I honestly do not understand why Keller's discovery transgresses the omnipotence ascribed to God by deceptive, power-grubbing ex-nihilo-ists. While I certainly welcome clarifications of just what omnipotence means when applied to God, I would be more circumspect about sending shots accross the bow of analogical omnipotence, which is more to the point. Happily, the power politics critiqued in no way compromises the freshness and clarity of Keller's project; but both Keller's and Caputo's arguments are at their weakest when the necessity of a creatio ex profundis drives the deconstruction. In the face of analogical language, the critique of divine omipotence is overwrought.
I would suggest that there is fertile ground under man's solitude and the imago Dei, and perhaps the imitatio Dei as well.

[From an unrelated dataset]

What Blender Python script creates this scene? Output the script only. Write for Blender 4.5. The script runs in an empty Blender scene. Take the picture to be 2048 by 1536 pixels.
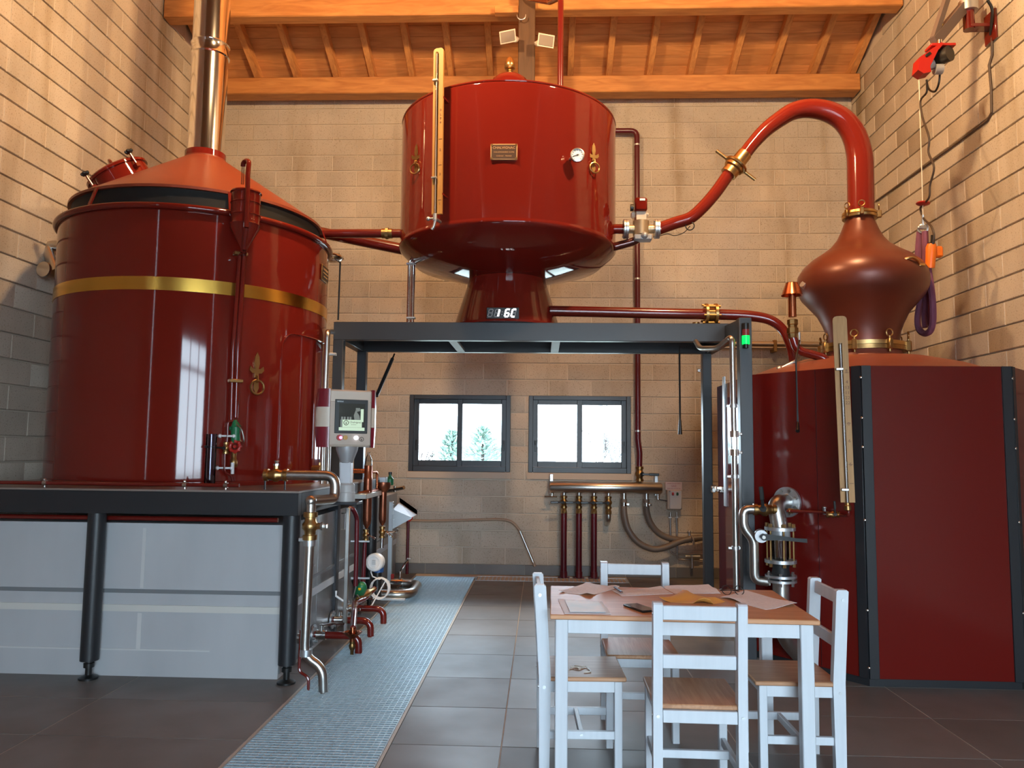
import bpy, math, random
from mathutils import Vector as V, Matrix
random.seed(11)
S = bpy.context.scene
COL = S.collection
R = math.radians

# ------------------------------------------------------------------ camera, world, light, exposure
YAW, PIT, ROLL, FPX, CH = -.039, .0871, .0109, 1540.0, 1.4556
_f = V((math.sin(YAW)*math.cos(PIT), math.cos(YAW)*math.cos(PIT), math.sin(PIT)))
_r0 = V((math.cos(YAW), -math.sin(YAW), 0)); _u0 = _r0.cross(_f)
_r = math.cos(ROLL)*_r0+math.sin(ROLL)*_u0; _u = -math.sin(ROLL)*_r0+math.cos(ROLL)*_u0
cd = bpy.data.cameras.new('camera'); cam = bpy.data.objects.new('camera', cd); COL.objects.link(cam)
cam.matrix_world = Matrix(((_r.x, _u.x, -_f.x, 0), (_r.y, _u.y, -_f.y, 0), (_r.z, _u.z, -_f.z, CH), (0, 0, 0, 1)))
cd.sensor_width = 36; cd.lens = 36*FPX/2048; cd.clip_start = .05; cd.clip_end = 300
S.camera = cam
S.view_settings.view_transform = 'Standard'; S.view_settings.look = 'None'
S.view_settings.gamma = 1; S.view_settings.use_curve_mapping = False
S.view_settings.exposure = 0.35
W = bpy.data.worlds.new('sky'); S.world = W; W.use_nodes = True
_n = W.node_tree.nodes; _bg = _n['Background']
_tc = _n.new('ShaderNodeTexCoord'); _sx = _n.new('ShaderNodeSeparateXYZ'); _rp = _n.new('ShaderNodeValToRGB')
W.node_tree.links.new(_tc.outputs['Generated'], _sx.inputs[0]); W.node_tree.links.new(_sx.outputs[2], _rp.inputs[0])
_rp.color_ramp.elements[0].position = .0; _rp.color_ramp.elements[0].color = (.72, .86, 1, 1)
_rp.color_ramp.elements[1].position = .8; _rp.color_ramp.elements[1].color = (.66, .82, 1, 1)
W.node_tree.links.new(_rp.outputs[0], _bg.inputs[0]); _bg.inputs[1].default_value = 17.0

LAMP_W = 400; LAMP_TILT = 4; LAMP_C = (1.0, .65, .33)
LAMPS = [(-1.35, 4.5, 5.6), (1.55, 4.5, 5.6)]
PORTALS = [((1.2, -3.0, 1.7), (3.6, 3.4), (90, 0, 180)), ((-.985, 9.4, 1.67), (1.22, .95), (90, 0, 0)), ((.455, 9.4, 1.67), (1.22, .95), (90, 0, 0))]
def area(name, loc, size, rot, power, color, portal=False):
    l = bpy.data.lights.new(name, 'AREA'); l.shape = 'RECTANGLE'; l.size, l.size_y = size; l.energy = power; l.color = color
    if portal: l.cycles.is_portal = True
    o = bpy.data.objects.new(name, l); COL.objects.link(o); o.location = loc; o.rotation_euler = [R(a) for a in rot]; return o
for i, (loc, size, rot) in enumerate(PORTALS):
    area('sky_portal', loc, size, (-90, 0, 0) if i else (90, 0, 0), 1, (1, 1, 1), True)

# ------------------------------------------------------------------ helpers
def ray(px, py): return (_f*FPX+_r*(px-1024)+_u*(768-py))
O = V((0, 0, CH))
def P(px, py, X=None, Y=None, Z=None):
    d = ray(px, py)
    t = X/d.x if X is not None else Y/d.y if Y is not None else (Z-CH)/d.z
    return O+d*t
def PIX(p):
    v = V(p)-O; w = v.dot(_f); return (1024+FPX*v.dot(_r)/w, 768-FPX*v.dot(_u)/w)
def onplane(px, py, p0, n):
    d = ray(px, py); n = V(n); return O+d*((V(p0)-O).dot(n)/d.dot(n))
def oncyl(px, py, cx, cy, rr):
    d = ray(px, py); a = d.x*d.x+d.y*d.y; b = -2*(d.x*cx+d.y*cy); c = cx*cx+cy*cy-rr*rr
    t = (-b-math.sqrt(max(0, b*b-4*a*c)))/(2*a); p = O+d*t
    return p, V((p.x-cx, p.y-cy, 0)).normalized()
def frame(ax):
    ax = V(ax).normalized(); h = V((0, 0, 1)) if abs(ax.z) < .95 else V((1, 0, 0))
    a = h.cross(ax).normalized(); return a, ax.cross(a), ax
def bend(pts, rad, n=6):
    pts = [V(p) for p in pts]; out = [pts[0]]
    for i in range(1, len(pts)-1):
        a, b, c = pts[i-1], pts[i], pts[i+1]; d0 = (a-b); d1 = (c-b)
        r_ = rad[i-1] if isinstance(rad, (list, tuple)) else rad
        l = min(r_, d0.length*.49, d1.length*.49); p0 = b+d0.normalized()*l; p1 = b+d1.normalized()*l
        for k in range(n+1):
            t = k/n; out.append(p0*(1-t)**2+b*2*t*(1-t)+p1*t*t)
    return out+[pts[-1]]
def spline(pts, n=8):
    pts = [V(p) for p in pts]; q = [pts[0]*2-pts[1]]+pts+[pts[-1]*2-pts[-2]]; out = []
    for i in range(1, len(q)-2):
        a, b, c, d = q[i-1:i+3]
        for k in range(n):
            t = k/n; out.append(.5*((2*b)+(c-a)*t+(2*a-5*b+4*c-d)*t*t+(3*b-a-3*c+d)*t**3))
    return out+[pts[-1]]
class MB:
    def __init__(s): s.v = []; s.f = []; s.m = []
    def add(s, vs, fs, mi=0):
        k = len(s.v); s.v += [V(p) for p in vs]; s.f += [[i+k for i in f] for f in fs]; s.m += [mi]*len(fs); return s
    def box(s, c, d, b=0, rot=None, mi=0):
        c = V(c); h = [x/2 for x in d]; vs = []; fs = []
        if b <= 0:
            vs = [V((sx*h[0], sy*h[1], sz*h[2])) for sx in (-1, 1) for sy in (-1, 1) for sz in (-1, 1)]
            fs = [(0, 1, 3, 2), (4, 6, 7, 5), (0, 4, 5, 1), (2, 3, 7, 6), (0, 2, 6, 4), (1, 5, 7, 3)]
        else:
            b = min(b, min(h)*.9); id_ = {}
            for sx in (-1, 1):
                for sy in (-1, 1):
                    for sz in (-1, 1):
                        for a in range(3):
                            q = [sx*h[0], sy*h[1], sz*h[2]]; sg = (sx, sy, sz)
                            for j in range(3):
                                if j != a: q[j] -= sg[j]*b
                            id_[(sx, sy, sz, a)] = len(vs); vs.append(V(q))
            for a in range(3):
                o1, o2 = [(1, 2), (2, 0), (0, 1)][a]
                for sg in (-1, 1):
                    q = []
                    for (u, w) in ((-1, -1), (1, -1), (1, 1), (-1, 1)):
                        t = [0, 0, 0]; t[a] = sg; t[o1] = u; t[o2] = w; q.append(id_[(*t, a)])
                    fs.append(q if sg > 0 else q[::-1])
                for u in (-1, 1):
                    for w in (-1, 1):
                        t0 = [0, 0, 0]; t1 = [0, 0, 0]; t0[a] = -1; t1[a] = 1
                        for t in (t0, t1): t[o1] = u; t[o2] = w
                        q = [id_[(*t0, o1)], id_[(*t1, o1)], id_[(*t1, o2)], id_[(*t0, o2)]]
                        fs.append(q if u*w < 0 else q[::-1])
            for sx in (-1, 1):
                for sy in (-1, 1):
                    for sz in (-1, 1):
                        q = [id_[(sx, sy, sz, a)] for a in range(3)]; fs.append(q if sx*sy*sz > 0 else q[::-1])
        if rot is not None: vs = [rot @ v for v in vs]
        return s.add([v+c for v in vs], fs, mi)
    def bx(s, x0, x1, y0, y1, z0, z1, b=0, mi=0):
        return s.box(((x0+x1)/2, (y0+y1)/2, (z0+z1)/2), (abs(x1-x0), abs(y1-y0), abs(z1-z0)), b, None, mi)
    def bar(s, a, b, w, t, up=(0, 0, 1), bev=0, mi=0):
        a = V(a); b = V(b); x = (b-a).normalized(); y = V(up).cross(x)
        if y.length < 1e-4: y = V((0, 1, 0)).cross(x)
        y.normalize(); z = x.cross(y)
        return s.box((a+b)/2, ((b-a).length, w, t), bev, Matrix((x, y, z)).transposed(), mi)
    def tube(s, pts, r, n=12, cap=True, mi=0, closed=False):
        pts = [V(p) for p in pts]; m = len(pts); rs = r if isinstance(r, (list, tuple)) else [r]*m
        tg = []
        for i in range(m):
            if closed: t = pts[(i+1) % m]-pts[i-1]
            else: t = pts[min(i+1, m-1)]-pts[max(i-1, 0)]
            tg.append(t.normalized())
        a = frame(tg[0])[0]; vs = []; fs = []
        for i in range(m):
            a = (a-tg[i]*a.dot(tg[i])).normalized(); b = tg[i].cross(a)
            for k in range(n):
                th = 2*math.pi*k/n; vs.append(pts[i]+(a*math.cos(th)+b*math.sin(th))*rs[i])
        for i in range(m if closed else m-1):
            j = (i+1) % m
            for k in range(n): fs.append((i*n+k, i*n+(k+1) % n, j*n+(k+1) % n, j*n+k))
        if cap and not closed: fs.append(list(range(n))[::-1]); fs.append([(m-1)*n+k for k in range(n)])
        return s.add(vs, fs, mi)
    def cyl(s, a, b, r, n=16, r2=None, mi=0): return s.tube([a, b], [r, r if r2 is None else r2], n, True, mi)
    def torus(s, c, ax, rr, r, n=24, k=8, mi=0):
        a, b, _ = frame(ax); c = V(c)
        return s.tube([c+(a*math.cos(2*math.pi*i/n)+b*math.sin(2*math.pi*i/n))*rr for i in range(n)], r, k, False, mi, True)
    def lathe(s, prof, o=(0, 0, 0), ax=(0, 0, 1), n=32, mi=0):
        a, b, c = frame(ax); o = V(o); vs = []; fs = []
        for (r, h) in prof:
            for k in range(n):
                th = 2*math.pi*k/n; vs.append(o+c*h+(a*math.cos(th)+b*math.sin(th))*max(r, 1e-4))
        for i in range(len(prof)-1):
            for k in range(n): fs.append((i*n+k, i*n+(k+1) % n, (i+1)*n+(k+1) % n, (i+1)*n+k))
        if prof[0][0] > 1e-3: fs.append(list(range(n))[::-1])
        if prof[-1][0] > 1e-3: fs.append([(len(prof)-1)*n+k for k in range(n)])
        return s.add(vs, fs, mi)
    def ball(s, c, r, n=12, mi=0, ax=(0, 0, 1), q=1):
        k = 8; return s.lathe([(r*math.sin(math.pi*i/k), -r*q*math.cos(math.pi*i/k)) for i in range(k+1)], c, ax, n, mi)
    def prism(s, poly, o, ux, uy, d, mi=0):
        o = V(o); ux = V(ux); uy = V(uy); d = V(d); n = len(poly)
        a = [o+ux*p[0]+uy*p[1] for p in poly]; vs = a+[q+d for q in a]
        fl = ux.cross(uy).dot(d) > 0
        fs = [list(range(n))[::-1] if fl else list(range(n)), [n+i for i in range(n)] if fl else [n+i for i in range(n)][::-1]]
        for i in range(n):
            j = (i+1) % n; q = (i, j, n+j, n+i); fs.append(q if fl else q[::-1])
        return s.add(vs, fs, mi)
    def mesh(s, name, mats, off=V((0, 0, 0)), ang=38):
        me = bpy.data.meshes.new(name); me.from_pydata([v-off for v in s.v], [], s.f)
        for m in (mats if isinstance(mats, (list, tuple)) else [mats]): me.materials.append(m)
        me.polygons.foreach_set('material_index', s.m); me.polygons.foreach_set('use_smooth', [True]*len(s.f))
        me.update(); me.set_sharp_from_angle(angle=R(ang)); return me
    def build(s, name, mats, parent=None, kind=None, label=None):
        off = WL[parent] if parent else V((0, 0, 0))
        o = bpy.data.objects.new(name, s.mesh(name, mats, off)); COL.objects.link(o)
        if parent: o.parent = parent
        WL[o] = off.copy()
        if kind: o['kind'] = kind
        if label: o['label'] = label
        return o
    def solo(s, name, mats, label=None, cat=None, group=None, kind=None):
        xs = [v.x for v in s.v]; ys = [v.y for v in s.v]; zs = [v.z for v in s.v]
        off = V(((min(xs)+max(xs))/2, (min(ys)+max(ys))/2, min(zs)))
        o = bpy.data.objects.new(name, s.mesh(name, mats, off)); COL.objects.link(o); o.location = off; WL[o] = off
        tag(o, label, cat, group, kind); return o
WL = {}
def tag(o, label=None, cat=None, group=None, kind=None):
    if label: o['label'] = label
    if cat: o['category'] = cat
    if group: o['group'] = group
    if kind: o['kind'] = kind
def thing(name, loc, label=None, cat=None, group=None, kind=None):
    o = bpy.data.objects.new(name, None); COL.objects.link(o); o.location = loc; o.empty_display_size = .1
    WL[o] = V(loc); tag(o, label, cat, group, kind); return o
def dup(o, parent=None):
    c = o.copy(); COL.objects.link(c)
    if parent: c.parent = parent
    WL[c] = WL[o].copy()
    for k in list(o.children): dup(k, c)
    return c
def text(parent, body, pos, size, m, rx=(1, 0, 0), up=(0, 0, 1), ext=.0008, align='CENTER', name='lettering', sx=1):
    cu = bpy.data.curves.new(name, 'FONT'); cu.body = body; cu.size = size; cu.extrude = ext; cu.align_x = align; cu.align_y = 'CENTER'
    cu.resolution_u = 2; cu.materials.append(m)
    o = bpy.data.objects.new(name, cu); COL.objects.link(o); x = V(rx).normalized(); y = V(up).normalized(); z = x.cross(y)
    M4 = Matrix((x*sx, y, z)).transposed().to_4x4(); p = V(pos)-(WL[parent] if parent else V((0, 0, 0)))
    me = bpy.data.meshes.new_from_object(o); me.name = name; bpy.data.objects.remove(o); o = bpy.data.objects.new(name, me); COL.objects.link(o)
    o.parent = parent; o.matrix_local = Matrix.Translation(p) @ M4; WL[o] = V(pos); return o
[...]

Then God said, “Let us make mankind in our image, in our likeness, so that they may rule over the fish in the sea and the birds in the sky, over the livestock and all the wild animals, and over all the creatures that move along the ground.” [Gen.1:26, NIV]
Where is man in the likeness of God? Ex profundis. No one seriously argues that 'image' and 'likeness' refer to physical attributes. Instead, they refer to the immensity of mind, of spirit, of Geist. In the depths beneath the surfaces of analogical language one finds how man is like God: not that mankind is as deep as God but that God and man share a likeness, an image, of deepness, depth, and the unfathomable, unplumbable, unknowable, unquantifiable spirit itself. "It is not good that the man should be alone." I take this to mean that it is not good that God should be alone. God is love; God is good. Here is the likeness to God and the mystery of creation. God so loved the world, he 'worlded' it at the beginning through the unity of idea and act.
God was never alone. He loved the something-nothing. It's what She does. This is omnipotence. Omnia vincit amor.